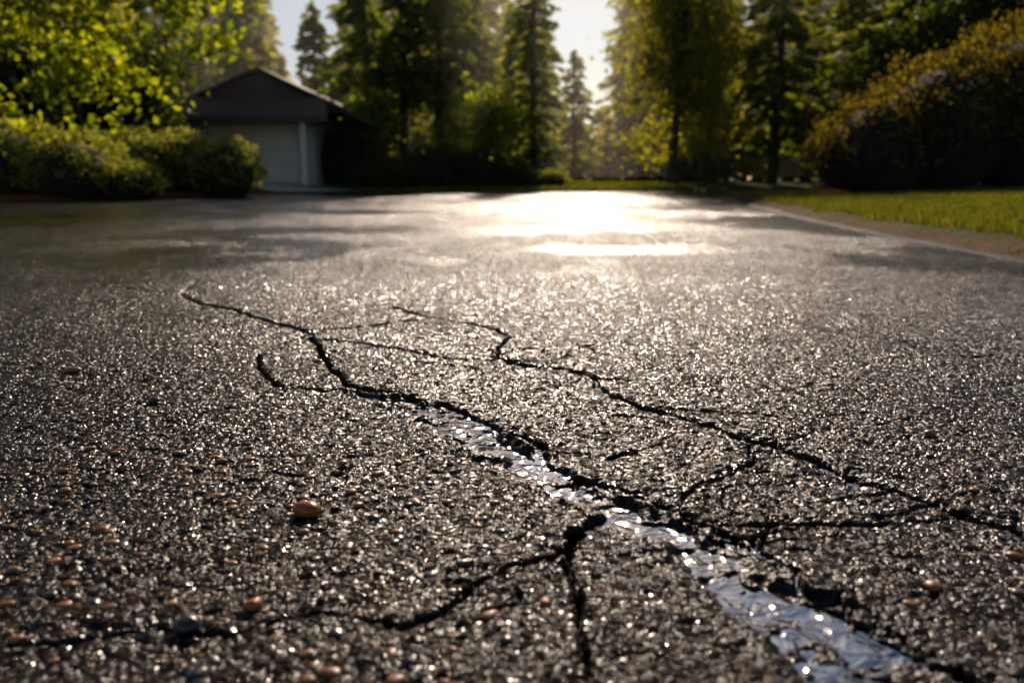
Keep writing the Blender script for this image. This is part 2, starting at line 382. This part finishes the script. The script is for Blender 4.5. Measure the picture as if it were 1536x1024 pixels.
m_kerb = simple('kerb_asphalt', (.030, .024, .018), (.012, .010, .008), 12., .75, .008, 60., .12, 0.)
kp = road[:10].copy()
tt = np.linspace(0, len(kp) - 1, 400); kx = np.interp(tt, np.arange(len(kp)), kp[:, 0]); ky = np.interp(tt, np.arange(len(kp)), kp[:, 1])
ker = np.ones(17) / 17
kx[16:-16] = np.convolve(kx, ker, 'same')[16:-16]; ky[16:-16] = np.convolve(ky, ker, 'same')[16:-16]
T = np.stack([np.gradient(kx), np.gradient(ky)], 1); T /= np.linalg.norm(T, axis=1)[:, None]; N = np.stack([T[:, 1], -T[:, 0]], 1)
jit = .06 * (fbm(kx * 2, ky * 2, 15, 3) - .5)
prof = [(-.05, -.01), (-.03, .006), (-.01, .012), (.03, .016), (.05, .012), (.07, -.02)]
kv = []
for o, zz in prof:
    kv.append(np.c_[kx + N[:, 0] * (o + jit), ky + N[:, 1] * (o + jit), np.full(len(kx), zz) + .012 * (vn(kx * 6, ky * 6, 9) - .6)])
kv = np.concatenate(kv); n = len(kx); i = np.arange(n - 1)
mk('kerb', [(kv, np.concatenate([np.stack([k * n + i, k * n + i + 1, (k + 1) * n + i + 1, (k + 1) * n + i], 1) for k in range(len(prof) - 1)]), 0)], [m_kerb], smooth=True)

m_conc = simple('concrete_apron', (.45, .40, .33), (.34, .30, .25), 3., .7, .003, 80.)
uu, vv = np.meshgrid(np.linspace(0, 1, 20), np.linspace(0, 1, 20))
c00, c10, c11, c01 = np.array([-6.2, 21.3]), np.array([-4.7, 24.1]), np.array([-6.7, 26.3]), np.array([-10.1, 26.3])
PP = (1 - uu)[..., None] * (1 - vv)[..., None] * c00 + uu[..., None] * (1 - vv)[..., None] * c10 + uu[..., None] * vv[..., None] * c11 + (1 - uu)[..., None] * vv[..., None] * c01
PP = PP.reshape(-1, 2); sdp = sdist(PP[:, 0], PP[:, 1])
zc = .02 + .235 * sm(sdp, -.4, 3.2) + .03
idx = np.arange(400).reshape(20, 20)
mk('concrete_path', [(np.c_[PP, zc], np.stack([idx[:-1, :-1], idx[:-1, 1:], idx[1:, 1:], idx[1:, :-1]], -1).reshape(-1, 4), 0)], [m_conc], smooth=True)

# ------------------------------------------------------------------ leaf geometry
def diamonds(c, d, size, asp, seed):
    g = np.random.default_rng(seed); n = len(c)
    r = g.normal(size=(n, 3)); s = np.cross(d, r); s /= np.linalg.norm(s, axis=1)[:, None] + 1e-9
    L = (size * g.uniform(.65, 1.35, n))[:, None]
    nn = np.cross(d, s)
    v = np.stack([c - d * L * .5, c + s * L * asp * .5 + nn * L * .08, c + d * L * .5, c - s * L * asp * .5 + nn * L * .08], 1).reshape(-1, 3)
    return v, np.arange(4 * n).reshape(n, 4)
def unit(v): return v / (np.linalg.norm(v, axis=1)[:, None] + 1e-9)
def tube(P, R, ns=7):
    P = np.array(P, float); R = np.array(R, float); n = len(P)
    T = unit(np.gradient(P, axis=0)); a = np.cross(T, [0.31, .9, .2]); a = unit(a); bb = np.cross(T, a)
    th = np.linspace(0, 2 * np.pi, ns, endpoint=False)
    v = P[:, None] + R[:, None, None] * (np.cos(th)[None, :, None] * a[:, None] + np.sin(th)[None, :, None] * bb[:, None])
    i = np.arange(ns); f = []
    for k in range(n - 1): f.append(np.stack([k * ns + i, k * ns + (i + 1) % ns, (k + 1) * ns + (i + 1) % ns, (k + 1) * ns + i], 1))
    return v.reshape(-1, 3), np.concatenate(f)

m_bark = simple('bark', (.10, .065, .04), (.04, .028, .02), 8., .9, 0, 30.)
m_con = leafmat('conifer_needles', [(.024, .042, .010), (.055, .080, .016), (.11, .13, .022)], .5, (5.2, 4.4, .8))
m_con2 = leafmat('conifer_needles_light', [(.045, .065, .012), (.09, .11, .020), (.15, .15, .028)], .55, (5.4, 4.3, .8))
m_dec = leafmat('maple_leaves', [(.03, .05, .006), (.075, .11, .012), (.15, .17, .02)], .6, (5.4, 4.6, .7))
m_dark = leafmat('dark_leaves', [(.010, .020, .005), (.026, .042, .009), (.06, .075, .013)], .4, (4., 3.4, .7))
m_bush = leafmat('shrub_leaves', [(.04, .065, .015), (.12, .15, .04), (.26, .26, .09)], .45, (3.6, 3.1, 1.1))
m_rbush = leafmat('russet_shrub_leaves', [(.022, .024, .008), (.060, .054, .015), (.12, .11, .024)], .45, (4.4, 3.5, .8))
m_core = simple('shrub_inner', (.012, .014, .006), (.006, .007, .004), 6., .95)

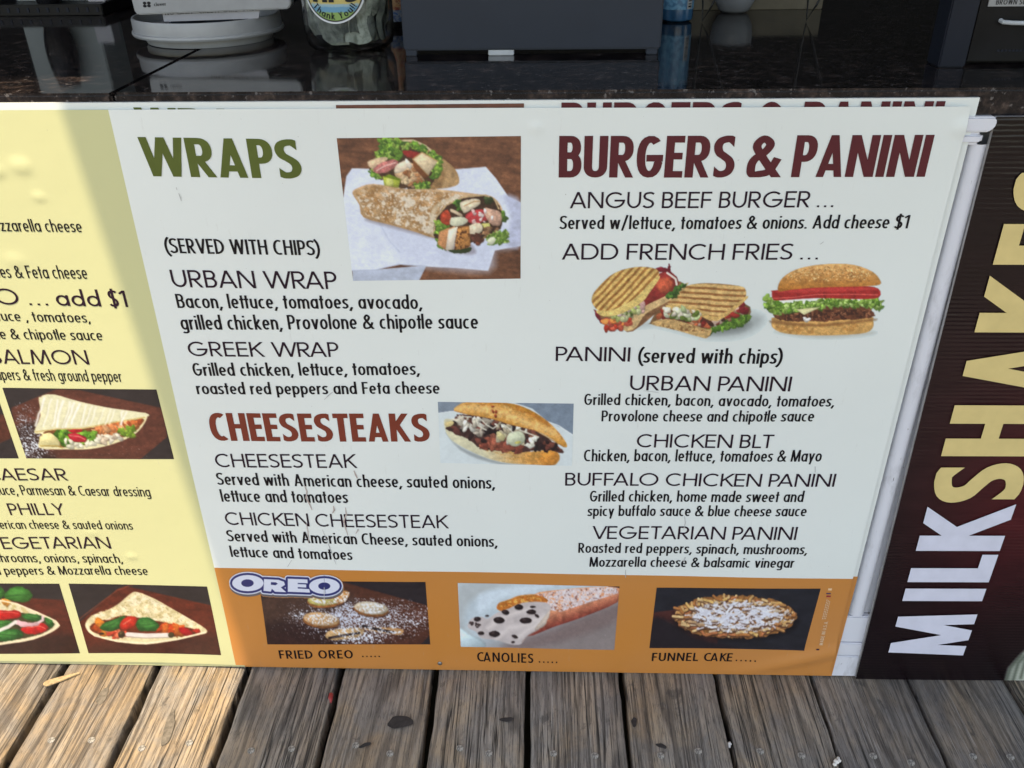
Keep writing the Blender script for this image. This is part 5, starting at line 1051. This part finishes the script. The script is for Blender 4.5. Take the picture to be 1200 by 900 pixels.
++++++++++
Set exercise: Copy out every line of the material above exactly, skipping the pictures.

The reply:
Keep writing the Blender script for this image. This is part 2, starting at line 382. This part finishes the script. The script is for Blender 4.5. Measure the picture as if it were 1536x1024 pixels.
m_kerb = simple('kerb_asphalt', (.030, .024, .018), (.012, .010, .008), 12., .75, .008, 60., .12, 0.)
kp = road[:10].copy()
tt = np.linspace(0, len(kp) - 1, 400); kx = np.interp(tt, np.arange(len(kp)), kp[:, 0]); ky = np.interp(tt, np.arange(len(kp)), kp[:, 1])
ker = np.ones(17) / 17
kx[16:-16] = np.convolve(kx, ker, 'same')[16:-16]; ky[16:-16] = np.convolve(ky, ker, 'same')[16:-16]
T = np.stack([np.gradient(kx), np.gradient(ky)], 1); T /= np.linalg.norm(T, axis=1)[:, None]; N = np.stack([T[:, 1], -T[:, 0]], 1)
jit = .06 * (fbm(kx * 2, ky * 2, 15, 3) - .5)
prof = [(-.05, -.01), (-.03, .006), (-.01, .012), (.03, .016), (.05, .012), (.07, -.02)]
kv = []
for o, zz in prof:
    kv.append(np.c_[kx + N[:, 0] * (o + jit), ky + N[:, 1] * (o + jit), np.full(len(kx), zz) + .012 * (vn(kx * 6, ky * 6, 9) - .6)])
kv = np.concatenate(kv); n = len(kx); i = np.arange(n - 1)
mk('kerb', [(kv, np.concatenate([np.stack([k * n + i, k * n + i + 1, (k + 1) * n + i + 1, (k + 1) * n + i], 1) for k in range(len(prof) - 1)]), 0)], [m_kerb], smooth=True)

m_conc = simple('concrete_apron', (.45, .40, .33), (.34, .30, .25), 3., .7, .003, 80.)
uu, vv = np.meshgrid(np.linspace(0, 1, 20), np.linspace(0, 1, 20))
c00, c10, c11, c01 = np.array([-6.2, 21.3]), np.array([-4.7, 24.1]), np.array([-6.7, 26.3]), np.array([-10.1, 26.3])
PP = (1 - uu)[..., None] * (1 - vv)[..., None] * c00 + uu[..., None] * (1 - vv)[..., None] * c10 + uu[..., None] * vv[..., None] * c11 + (1 - uu)[..., None] * vv[..., None] * c01
PP = PP.reshape(-1, 2); sdp = sdist(PP[:, 0], PP[:, 1])
zc = .02 + .235 * sm(sdp, -.4, 3.2) + .03
idx = np.arange(400).reshape(20, 20)
mk('concrete_path', [(np.c_[PP, zc], np.stack([idx[:-1, :-1], idx[:-1, 1:], idx[1:, 1:], idx[1:, :-1]], -1).reshape(-1, 4), 0)], [m_conc], smooth=True)

# ------------------------------------------------------------------ leaf geometry
def diamonds(c, d, size, asp, seed):
    g = np.random.default_rng(seed); n = len(c)
    r = g.normal(size=(n, 3)); s = np.cross(d, r); s /= np.linalg.norm(s, axis=1)[:, None] + 1e-9
    L = (size * g.uniform(.65, 1.35, n))[:, None]
    nn = np.cross(d, s)
    v = np.stack([c - d * L * .5, c + s * L * asp * .5 + nn * L * .08, c + d * L * .5, c - s * L * asp * .5 + nn * L * .08], 1).reshape(-1, 3)
    return v, np.arange(4 * n).reshape(n, 4)
def unit(v): return v / (np.linalg.norm(v, axis=1)[:, None] + 1e-9)
def tube(P, R, ns=7):
    P = np.array(P, float); R = np.array(R, float); n = len(P)
    T = unit(np.gradient(P, axis=0)); a = np.cross(T, [0.31, .9, .2]); a = unit(a); bb = np.cross(T, a)
    th = np.linspace(0, 2 * np.pi, ns, endpoint=False)
    v = P[:, None] + R[:, None, None] * (np.cos(th)[None, :, None] * a[:, None] + np.sin(th)[None, :, None] * bb[:, None])
    i = np.arange(ns); f = []
    for k in range(n - 1): f.append(np.stack([k * ns + i, k * ns + (i + 1) % ns, (k + 1) * ns + (i + 1) % ns, (k + 1) * ns + i], 1))
    return v.reshape(-1, 3), np.concatenate(f)

m_bark = simple('bark', (.10, .065, .04), (.04, .028, .02), 8., .9, 0, 30.)
m_con = leafmat('conifer_needles', [(.024, .042, .010), (.055, .080, .016), (.11, .13, .022)], .5, (5.2, 4.4, .8))
m_con2 = leafmat('conifer_needles_light', [(.045, .065, .012), (.09, .11, .020), (.15, .15, .028)], .55, (5.4, 4.3, .8))
m_dec = leafmat('maple_leaves', [(.03, .05, .006), (.075, .11, .012), (.15, .17, .02)], .6, (5.4, 4.6, .7))
m_dark = leafmat('dark_leaves', [(.010, .020, .005), (.026, .042, .009), (.06, .075, .013)], .4, (4., 3.4, .7))
m_bush = leafmat('shrub_leaves', [(.04, .065, .015), (.12, .15, .04), (.26, .26, .09)], .45, (3.6, 3.1, 1.1))
m_rbush = leafmat('russet_shrub_leaves', [(.022, .024, .008), (.060, .054, .015), (.12, .11, .024)], .45, (4.4, 3.5, .8))
m_core = simple('shrub_inner', (.012, .014, .006), (.006, .007, .004), 6., .95)

Keep writing the Blender script for this image. This is part 5, starting at line 1051. This part finishes the script. The script is for Blender 4.5. Take the picture to be 1200 by 900 pixels.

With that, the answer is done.